#### Problem details:
Please repeat all of the listing exactly.

#### Information supplied:
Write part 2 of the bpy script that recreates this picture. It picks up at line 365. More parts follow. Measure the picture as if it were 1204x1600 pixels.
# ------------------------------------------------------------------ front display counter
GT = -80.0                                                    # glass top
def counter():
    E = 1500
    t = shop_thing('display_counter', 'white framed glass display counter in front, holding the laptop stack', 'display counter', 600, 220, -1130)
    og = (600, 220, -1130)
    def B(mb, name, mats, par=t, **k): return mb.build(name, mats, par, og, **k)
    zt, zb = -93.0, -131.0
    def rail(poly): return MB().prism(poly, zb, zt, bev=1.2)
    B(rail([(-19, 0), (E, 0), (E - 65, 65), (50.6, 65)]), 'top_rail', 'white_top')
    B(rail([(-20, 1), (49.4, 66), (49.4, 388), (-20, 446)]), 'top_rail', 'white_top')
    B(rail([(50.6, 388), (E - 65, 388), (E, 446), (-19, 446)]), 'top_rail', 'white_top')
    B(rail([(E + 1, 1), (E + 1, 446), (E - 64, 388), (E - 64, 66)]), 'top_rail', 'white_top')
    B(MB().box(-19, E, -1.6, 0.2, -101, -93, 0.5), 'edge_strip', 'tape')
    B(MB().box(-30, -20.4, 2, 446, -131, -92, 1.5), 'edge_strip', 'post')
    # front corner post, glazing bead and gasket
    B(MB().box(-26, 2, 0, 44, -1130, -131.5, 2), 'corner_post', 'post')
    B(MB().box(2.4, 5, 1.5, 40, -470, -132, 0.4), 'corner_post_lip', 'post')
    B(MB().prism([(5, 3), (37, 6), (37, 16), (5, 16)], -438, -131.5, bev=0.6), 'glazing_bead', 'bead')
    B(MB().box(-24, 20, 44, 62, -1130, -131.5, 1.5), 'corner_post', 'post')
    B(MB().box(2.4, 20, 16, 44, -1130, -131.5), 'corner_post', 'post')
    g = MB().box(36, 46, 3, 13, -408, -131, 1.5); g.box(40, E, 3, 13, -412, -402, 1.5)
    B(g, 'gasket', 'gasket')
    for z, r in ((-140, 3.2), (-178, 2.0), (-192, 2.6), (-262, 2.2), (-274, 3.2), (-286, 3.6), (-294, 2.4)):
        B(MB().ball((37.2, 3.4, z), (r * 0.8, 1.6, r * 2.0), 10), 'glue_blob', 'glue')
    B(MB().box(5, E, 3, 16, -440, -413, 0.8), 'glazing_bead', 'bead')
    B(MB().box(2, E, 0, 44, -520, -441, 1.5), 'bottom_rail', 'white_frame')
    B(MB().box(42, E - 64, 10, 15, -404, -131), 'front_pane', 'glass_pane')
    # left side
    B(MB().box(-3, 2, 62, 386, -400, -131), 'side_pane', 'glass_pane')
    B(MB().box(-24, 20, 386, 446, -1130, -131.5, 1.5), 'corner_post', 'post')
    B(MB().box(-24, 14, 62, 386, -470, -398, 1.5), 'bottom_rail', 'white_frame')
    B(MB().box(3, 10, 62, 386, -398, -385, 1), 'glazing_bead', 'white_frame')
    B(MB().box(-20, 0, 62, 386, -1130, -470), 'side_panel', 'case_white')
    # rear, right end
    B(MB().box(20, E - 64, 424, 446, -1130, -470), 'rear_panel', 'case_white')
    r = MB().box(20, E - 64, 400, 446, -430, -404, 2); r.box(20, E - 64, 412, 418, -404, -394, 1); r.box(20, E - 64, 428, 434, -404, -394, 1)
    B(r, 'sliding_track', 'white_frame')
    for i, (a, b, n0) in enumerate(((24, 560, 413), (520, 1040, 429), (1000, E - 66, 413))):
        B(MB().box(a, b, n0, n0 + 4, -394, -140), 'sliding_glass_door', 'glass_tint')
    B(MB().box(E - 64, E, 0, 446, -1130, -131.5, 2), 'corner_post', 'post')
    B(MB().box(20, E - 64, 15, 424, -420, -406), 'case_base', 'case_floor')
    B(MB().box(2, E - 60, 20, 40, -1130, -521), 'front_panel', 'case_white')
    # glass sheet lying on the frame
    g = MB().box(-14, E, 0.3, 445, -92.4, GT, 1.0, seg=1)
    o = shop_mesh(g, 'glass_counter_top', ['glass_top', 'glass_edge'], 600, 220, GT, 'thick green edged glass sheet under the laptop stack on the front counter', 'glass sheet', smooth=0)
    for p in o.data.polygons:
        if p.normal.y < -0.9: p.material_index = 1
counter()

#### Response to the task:
Write part 2 of the bpy script that recreates this picture. It picks up at line 365. More parts follow. Measure the picture as if it were 1204x1600 pixels.
# ------------------------------------------------------------------ front display counter
GT = -80.0                                                    # glass top
def counter():
    E = 1500
    t = shop_thing('display_counter', 'white framed glass display counter in front, holding the laptop stack', 'display counter', 600, 220, -1130)
    og = (600, 220, -1130)
    def B(mb, name, mats, par=t, **k): return mb.build(name, mats, par, og, **k)
    zt, zb = -93.0, -131.0
    def rail(poly): return MB().prism(poly, zb, zt, bev=1.2)
    B(rail([(-19, 0), (E, 0), (E - 65, 65), (50.6, 65)]), 'top_rail', 'white_top')
    B(rail([(-20, 1), (49.4, 66), (49.4, 388), (-20, 446)]), 'top_rail', 'white_top')
    B(rail([(50.6, 388), (E - 65, 388), (E, 446), (-19, 446)]), 'top_rail', 'white_top')
    B(rail([(E + 1, 1), (E + 1, 446), (E - 64, 388), (E - 64, 66)]), 'top_rail', 'white_top')
    B(MB().box(-19, E, -1.6, 0.2, -101, -93, 0.5), 'edge_strip', 'tape')
    B(MB().box(-30, -20.4, 2, 446, -131, -92, 1.5), 'edge_strip', 'post')
    # front corner post, glazing bead and gasket
    B(MB().box(-26, 2, 0, 44, -1130, -131.5, 2), 'corner_post', 'post')
    B(MB().box(2.4, 5, 1.5, 40, -470, -132, 0.4), 'corner_post_lip', 'post')
    B(MB().prism([(5, 3), (37, 6), (37, 16), (5, 16)], -438, -131.5, bev=0.6), 'glazing_bead', 'bead')
    B(MB().box(-24, 20, 44, 62, -1130, -131.5, 1.5), 'corner_post', 'post')
    B(MB().box(2.4, 20, 16, 44, -1130, -131.5), 'corner_post', 'post')
    g = MB().box(36, 46, 3, 13, -408, -131, 1.5); g.box(40, E, 3, 13, -412, -402, 1.5)
    B(g, 'gasket', 'gasket')
    for z, r in ((-140, 3.2), (-178, 2.0), (-192, 2.6), (-262, 2.2), (-274, 3.2), (-286, 3.6), (-294, 2.4)):
        B(MB().ball((37.2, 3.4, z), (r * 0.8, 1.6, r * 2.0), 10), 'glue_blob', 'glue')
    B(MB().box(5, E, 3, 16, -440, -413, 0.8), 'glazing_bead', 'bead')
    B(MB().box(2, E, 0, 44, -520, -441, 1.5), 'bottom_rail', 'white_frame')
    B(MB().box(42, E - 64, 10, 15, -404, -131), 'front_pane', 'glass_pane')
    # left side
    B(MB().box(-3, 2, 62, 386, -400, -131), 'side_pane', 'glass_pane')
    B(MB().box(-24, 20, 386, 446, -1130, -131.5, 1.5), 'corner_post', 'post')
    B(MB().box(-24, 14, 62, 386, -470, -398, 1.5), 'bottom_rail', 'white_frame')
    B(MB().box(3, 10, 62, 386, -398, -385, 1), 'glazing_bead', 'white_frame')
    B(MB().box(-20, 0, 62, 386, -1130, -470), 'side_panel', 'case_white')
    # rear, right end
    B(MB().box(20, E - 64, 424, 446, -1130, -470), 'rear_panel', 'case_white')
    r = MB().box(20, E - 64, 400, 446, -430, -404, 2); r.box(20, E - 64, 412, 418, -404, -394, 1); r.box(20, E - 64, 428, 434, -404, -394, 1)
    B(r, 'sliding_track', 'white_frame')
    for i, (a, b, n0) in enumerate(((24, 560, 413), (520, 1040, 429), (1000, E - 66, 413))):
        B(MB().box(a, b, n0, n0 + 4, -394, -140), 'sliding_glass_door', 'glass_tint')
    B(MB().box(E - 64, E, 0, 446, -1130, -131.5, 2), 'corner_post', 'post')
    B(MB().box(20, E - 64, 15, 424, -420, -406), 'case_base', 'case_floor')
    B(MB().box(2, E - 60, 20, 40, -1130, -521), 'front_panel', 'case_white')
    # glass sheet lying on the frame
    g = MB().box(-14, E, 0.3, 445, -92.4, GT, 1.0, seg=1)
    o = shop_mesh(g, 'glass_counter_top', ['glass_top', 'glass_edge'], 600, 220, GT, 'thick green edged glass sheet under the laptop stack on the front counter', 'glass sheet', smooth=0)
    for p in o.data.polygons:
        if p.normal.y < -0.9: p.material_index = 1
counter()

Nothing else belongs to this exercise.